THE TASK:
Extract each line of the data below exactly as written.
## start PROVIDED MATERIAL
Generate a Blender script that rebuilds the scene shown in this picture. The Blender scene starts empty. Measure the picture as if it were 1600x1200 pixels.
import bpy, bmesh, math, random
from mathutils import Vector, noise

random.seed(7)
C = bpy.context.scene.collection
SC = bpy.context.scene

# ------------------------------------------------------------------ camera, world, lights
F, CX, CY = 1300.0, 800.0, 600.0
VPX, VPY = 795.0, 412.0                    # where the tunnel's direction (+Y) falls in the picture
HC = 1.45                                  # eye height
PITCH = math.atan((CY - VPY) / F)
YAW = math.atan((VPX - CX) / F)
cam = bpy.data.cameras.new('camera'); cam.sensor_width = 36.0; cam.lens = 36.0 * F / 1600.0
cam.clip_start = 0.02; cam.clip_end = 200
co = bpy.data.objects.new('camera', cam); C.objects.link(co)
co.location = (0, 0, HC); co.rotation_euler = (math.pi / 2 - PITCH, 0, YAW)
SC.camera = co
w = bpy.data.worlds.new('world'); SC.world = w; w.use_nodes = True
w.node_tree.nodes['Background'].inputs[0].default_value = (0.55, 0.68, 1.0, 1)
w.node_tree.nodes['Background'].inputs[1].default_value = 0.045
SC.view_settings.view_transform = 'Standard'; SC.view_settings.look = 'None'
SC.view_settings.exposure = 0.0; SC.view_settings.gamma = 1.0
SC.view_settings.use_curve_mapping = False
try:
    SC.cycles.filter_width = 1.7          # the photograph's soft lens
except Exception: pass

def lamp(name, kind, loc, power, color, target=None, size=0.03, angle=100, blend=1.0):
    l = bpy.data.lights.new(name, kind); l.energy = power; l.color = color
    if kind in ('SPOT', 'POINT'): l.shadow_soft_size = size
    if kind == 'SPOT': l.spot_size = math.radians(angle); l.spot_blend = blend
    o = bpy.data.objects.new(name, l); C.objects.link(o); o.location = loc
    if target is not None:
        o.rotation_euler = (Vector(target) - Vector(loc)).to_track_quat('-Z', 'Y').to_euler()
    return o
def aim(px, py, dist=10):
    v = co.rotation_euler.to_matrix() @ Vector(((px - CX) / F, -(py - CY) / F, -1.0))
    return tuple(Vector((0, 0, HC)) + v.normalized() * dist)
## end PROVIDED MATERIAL
RESPONSE TO THE EXERCISE:
Generate a Blender script that rebuilds the scene shown in this picture. The Blender scene starts empty. Measure the picture as if it were 1600x1200 pixels.
import bpy, bmesh, math, random
from mathutils import Vector, noise

random.seed(7)
C = bpy.context.scene.collection
SC = bpy.context.scene

# ------------------------------------------------------------------ camera, world, lights
F, CX, CY = 1300.0, 800.0, 600.0
VPX, VPY = 795.0, 412.0                    # where the tunnel's direction (+Y) falls in the picture
HC = 1.45                                  # eye height
PITCH = math.atan((CY - VPY) / F)
YAW = math.atan((VPX - CX) / F)
cam = bpy.data.cameras.new('camera'); cam.sensor_width = 36.0; cam.lens = 36.0 * F / 1600.0
cam.clip_start = 0.02; cam.clip_end = 200
co = bpy.data.objects.new('camera', cam); C.objects.link(co)
co.location = (0, 0, HC); co.rotation_euler = (math.pi / 2 - PITCH, 0, YAW)
SC.camera = co
w = bpy.data.worlds.new('world'); SC.world = w; w.use_nodes = True
w.node_tree.nodes['Background'].inputs[0].default_value = (0.55, 0.68, 1.0, 1)
w.node_tree.nodes['Background'].inputs[1].default_value = 0.045
SC.view_settings.view_transform = 'Standard'; SC.view_settings.look = 'None'
SC.view_settings.exposure = 0.0; SC.view_settings.gamma = 1.0
SC.view_settings.use_curve_mapping = False
try:
    SC.cycles.filter_width = 1.7          # the photograph's soft lens
except Exception: pass

def lamp(name, kind, loc, power, color, target=None, size=0.03, angle=100, blend=1.0):
    l = bpy.data.lights.new(name, kind); l.energy = power; l.color = color
    if kind in ('SPOT', 'POINT'): l.shadow_soft_size = size
    if kind == 'SPOT': l.spot_size = math.radians(angle); l.spot_blend = blend
    o = bpy.data.objects.new(name, l); C.objects.link(o); o.location = loc
    if target is not None:
        o.rotation_euler = (Vector(target) - Vector(loc)).to_track_quat('-Z', 'Y').to_euler()
    return o
def aim(px, py, dist=10):
    v = co.rotation_euler.to_matrix() @ Vector(((px - CX) / F, -(py - CY) / F, -1.0))
    return tuple(Vector((0, 0, HC)) + v.normalized() * dist)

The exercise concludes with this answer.